_WORK TO BE COMPLETED_. All the data must come back unchanged, except that pictures are left out.

_SOURCE DATA_.
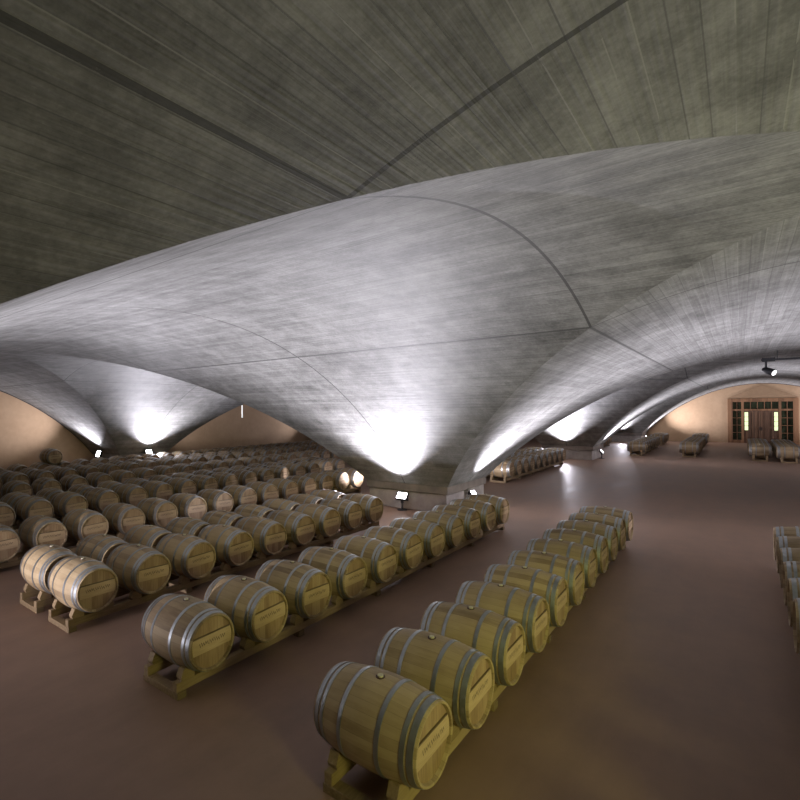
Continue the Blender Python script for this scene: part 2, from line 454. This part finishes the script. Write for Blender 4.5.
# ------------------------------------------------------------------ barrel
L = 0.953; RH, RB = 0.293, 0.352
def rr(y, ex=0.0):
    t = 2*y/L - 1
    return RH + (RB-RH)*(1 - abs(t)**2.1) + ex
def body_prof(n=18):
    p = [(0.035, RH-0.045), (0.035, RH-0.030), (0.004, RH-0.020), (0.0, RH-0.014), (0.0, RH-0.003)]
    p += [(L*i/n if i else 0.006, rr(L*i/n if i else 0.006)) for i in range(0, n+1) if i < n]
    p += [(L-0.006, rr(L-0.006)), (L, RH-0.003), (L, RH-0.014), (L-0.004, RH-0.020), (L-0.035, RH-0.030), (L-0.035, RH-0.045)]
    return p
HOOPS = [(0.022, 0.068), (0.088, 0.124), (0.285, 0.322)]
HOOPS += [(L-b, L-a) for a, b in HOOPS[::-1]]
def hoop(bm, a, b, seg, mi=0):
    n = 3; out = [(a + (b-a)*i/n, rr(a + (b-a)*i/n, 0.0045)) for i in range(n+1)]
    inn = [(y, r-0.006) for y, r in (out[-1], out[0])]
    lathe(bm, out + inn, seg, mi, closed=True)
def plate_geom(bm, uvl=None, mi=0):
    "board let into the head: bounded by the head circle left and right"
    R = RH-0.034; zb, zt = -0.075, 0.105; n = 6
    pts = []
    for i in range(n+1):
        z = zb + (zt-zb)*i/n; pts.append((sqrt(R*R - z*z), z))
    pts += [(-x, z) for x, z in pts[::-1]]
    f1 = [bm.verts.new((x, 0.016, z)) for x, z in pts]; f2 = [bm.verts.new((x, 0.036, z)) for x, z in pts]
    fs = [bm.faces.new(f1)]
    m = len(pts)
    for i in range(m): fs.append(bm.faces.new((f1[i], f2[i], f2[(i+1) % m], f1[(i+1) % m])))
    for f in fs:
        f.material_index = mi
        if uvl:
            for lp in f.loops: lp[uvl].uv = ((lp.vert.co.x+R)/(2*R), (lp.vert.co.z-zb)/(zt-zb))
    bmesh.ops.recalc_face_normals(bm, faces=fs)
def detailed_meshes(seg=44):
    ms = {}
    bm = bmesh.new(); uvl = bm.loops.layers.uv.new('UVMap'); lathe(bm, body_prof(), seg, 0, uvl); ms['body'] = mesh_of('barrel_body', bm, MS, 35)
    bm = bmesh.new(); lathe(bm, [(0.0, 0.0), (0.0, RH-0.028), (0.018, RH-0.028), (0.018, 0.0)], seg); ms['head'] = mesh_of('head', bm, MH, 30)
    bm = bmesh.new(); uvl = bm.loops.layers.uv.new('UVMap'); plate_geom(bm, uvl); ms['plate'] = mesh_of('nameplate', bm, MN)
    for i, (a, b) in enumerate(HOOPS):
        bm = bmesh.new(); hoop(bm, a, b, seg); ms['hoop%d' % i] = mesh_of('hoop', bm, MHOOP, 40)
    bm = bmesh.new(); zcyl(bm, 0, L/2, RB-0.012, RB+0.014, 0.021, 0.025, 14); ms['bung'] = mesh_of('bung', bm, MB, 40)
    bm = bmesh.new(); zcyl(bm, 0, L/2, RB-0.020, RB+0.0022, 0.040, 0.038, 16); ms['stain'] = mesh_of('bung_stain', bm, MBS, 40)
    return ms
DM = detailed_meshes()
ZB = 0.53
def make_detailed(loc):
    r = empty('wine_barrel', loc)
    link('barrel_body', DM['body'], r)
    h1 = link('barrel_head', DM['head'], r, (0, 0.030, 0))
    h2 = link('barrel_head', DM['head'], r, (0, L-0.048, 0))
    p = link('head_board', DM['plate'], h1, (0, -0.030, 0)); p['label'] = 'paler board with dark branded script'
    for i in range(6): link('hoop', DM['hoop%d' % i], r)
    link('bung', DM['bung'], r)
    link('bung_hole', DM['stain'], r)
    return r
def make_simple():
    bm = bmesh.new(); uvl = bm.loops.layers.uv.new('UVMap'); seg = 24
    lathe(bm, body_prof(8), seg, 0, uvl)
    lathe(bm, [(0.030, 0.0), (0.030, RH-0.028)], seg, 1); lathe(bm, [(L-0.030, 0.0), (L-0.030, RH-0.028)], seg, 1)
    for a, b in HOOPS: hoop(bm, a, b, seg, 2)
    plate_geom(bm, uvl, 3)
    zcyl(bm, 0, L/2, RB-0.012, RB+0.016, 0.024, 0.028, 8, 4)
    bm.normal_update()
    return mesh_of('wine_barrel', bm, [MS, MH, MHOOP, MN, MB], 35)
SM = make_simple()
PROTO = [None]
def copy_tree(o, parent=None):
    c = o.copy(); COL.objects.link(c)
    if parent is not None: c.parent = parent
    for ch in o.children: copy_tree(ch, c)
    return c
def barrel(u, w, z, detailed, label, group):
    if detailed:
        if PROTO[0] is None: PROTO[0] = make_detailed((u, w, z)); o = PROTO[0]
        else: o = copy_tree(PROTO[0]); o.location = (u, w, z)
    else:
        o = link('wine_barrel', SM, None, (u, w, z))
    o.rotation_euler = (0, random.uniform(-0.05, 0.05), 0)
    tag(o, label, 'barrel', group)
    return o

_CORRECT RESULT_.
Continue the Blender Python script for this scene: part 2, from line 454. This part finishes the script. Write for Blender 4.5.
# ------------------------------------------------------------------ barrel
L = 0.953; RH, RB = 0.293, 0.352
def rr(y, ex=0.0):
    t = 2*y/L - 1
    return RH + (RB-RH)*(1 - abs(t)**2.1) + ex
def body_prof(n=18):
    p = [(0.035, RH-0.045), (0.035, RH-0.030), (0.004, RH-0.020), (0.0, RH-0.014), (0.0, RH-0.003)]
    p += [(L*i/n if i else 0.006, rr(L*i/n if i else 0.006)) for i in range(0, n+1) if i < n]
    p += [(L-0.006, rr(L-0.006)), (L, RH-0.003), (L, RH-0.014), (L-0.004, RH-0.020), (L-0.035, RH-0.030), (L-0.035, RH-0.045)]
    return p
HOOPS = [(0.022, 0.068), (0.088, 0.124), (0.285, 0.322)]
HOOPS += [(L-b, L-a) for a, b in HOOPS[::-1]]
def hoop(bm, a, b, seg, mi=0):
    n = 3; out = [(a + (b-a)*i/n, rr(a + (b-a)*i/n, 0.0045)) for i in range(n+1)]
    inn = [(y, r-0.006) for y, r in (out[-1], out[0])]
    lathe(bm, out + inn, seg, mi, closed=True)
def plate_geom(bm, uvl=None, mi=0):
    "board let into the head: bounded by the head circle left and right"
    R = RH-0.034; zb, zt = -0.075, 0.105; n = 6
    pts = []
    for i in range(n+1):
        z = zb + (zt-zb)*i/n; pts.append((sqrt(R*R - z*z), z))
    pts += [(-x, z) for x, z in pts[::-1]]
    f1 = [bm.verts.new((x, 0.016, z)) for x, z in pts]; f2 = [bm.verts.new((x, 0.036, z)) for x, z in pts]
    fs = [bm.faces.new(f1)]
    m = len(pts)
    for i in range(m): fs.append(bm.faces.new((f1[i], f2[i], f2[(i+1) % m], f1[(i+1) % m])))
    for f in fs:
        f.material_index = mi
        if uvl:
            for lp in f.loops: lp[uvl].uv = ((lp.vert.co.x+R)/(2*R), (lp.vert.co.z-zb)/(zt-zb))
    bmesh.ops.recalc_face_normals(bm, faces=fs)
def detailed_meshes(seg=44):
    ms = {}
    bm = bmesh.new(); uvl = bm.loops.layers.uv.new('UVMap'); lathe(bm, body_prof(), seg, 0, uvl); ms['body'] = mesh_of('barrel_body', bm, MS, 35)
    bm = bmesh.new(); lathe(bm, [(0.0, 0.0), (0.0, RH-0.028), (0.018, RH-0.028), (0.018, 0.0)], seg); ms['head'] = mesh_of('head', bm, MH, 30)
    bm = bmesh.new(); uvl = bm.loops.layers.uv.new('UVMap'); plate_geom(bm, uvl); ms['plate'] = mesh_of('nameplate', bm, MN)
    for i, (a, b) in enumerate(HOOPS):
        bm = bmesh.new(); hoop(bm, a, b, seg); ms['hoop%d' % i] = mesh_of('hoop', bm, MHOOP, 40)
    bm = bmesh.new(); zcyl(bm, 0, L/2, RB-0.012, RB+0.014, 0.021, 0.025, 14); ms['bung'] = mesh_of('bung', bm, MB, 40)
    bm = bmesh.new(); zcyl(bm, 0, L/2, RB-0.020, RB+0.0022, 0.040, 0.038, 16); ms['stain'] = mesh_of('bung_stain', bm, MBS, 40)
    return ms
DM = detailed_meshes()
ZB = 0.53
def make_detailed(loc):
    r = empty('wine_barrel', loc)
    link('barrel_body', DM['body'], r)
    h1 = link('barrel_head', DM['head'], r, (0, 0.030, 0))
    h2 = link('barrel_head', DM['head'], r, (0, L-0.048, 0))
    p = link('head_board', DM['plate'], h1, (0, -0.030, 0)); p['label'] = 'paler board with dark branded script'
    for i in range(6): link('hoop', DM['hoop%d' % i], r)
    link('bung', DM['bung'], r)
    link('bung_hole', DM['stain'], r)
    return r
def make_simple():
    bm = bmesh.new(); uvl = bm.loops.layers.uv.new('UVMap'); seg = 24
    lathe(bm, body_prof(8), seg, 0, uvl)
    lathe(bm, [(0.030, 0.0), (0.030, RH-0.028)], seg, 1); lathe(bm, [(L-0.030, 0.0), (L-0.030, RH-0.028)], seg, 1)
    for a, b in HOOPS: hoop(bm, a, b, seg, 2)
    plate_geom(bm, uvl, 3)
    zcyl(bm, 0, L/2, RB-0.012, RB+0.016, 0.024, 0.028, 8, 4)
    bm.normal_update()
    return mesh_of('wine_barrel', bm, [MS, MH, MHOOP, MN, MB], 35)
SM = make_simple()
PROTO = [None]
def copy_tree(o, parent=None):
    c = o.copy(); COL.objects.link(c)
    if parent is not None: c.parent = parent
    for ch in o.children: copy_tree(ch, c)
    return c
def barrel(u, w, z, detailed, label, group):
    if detailed:
        if PROTO[0] is None: PROTO[0] = make_detailed((u, w, z)); o = PROTO[0]
        else: o = copy_tree(PROTO[0]); o.location = (u, w, z)
    else:
        o = link('wine_barrel', SM, None, (u, w, z))
    o.rotation_euler = (0, random.uniform(-0.05, 0.05), 0)
    tag(o, label, 'barrel', group)
    return o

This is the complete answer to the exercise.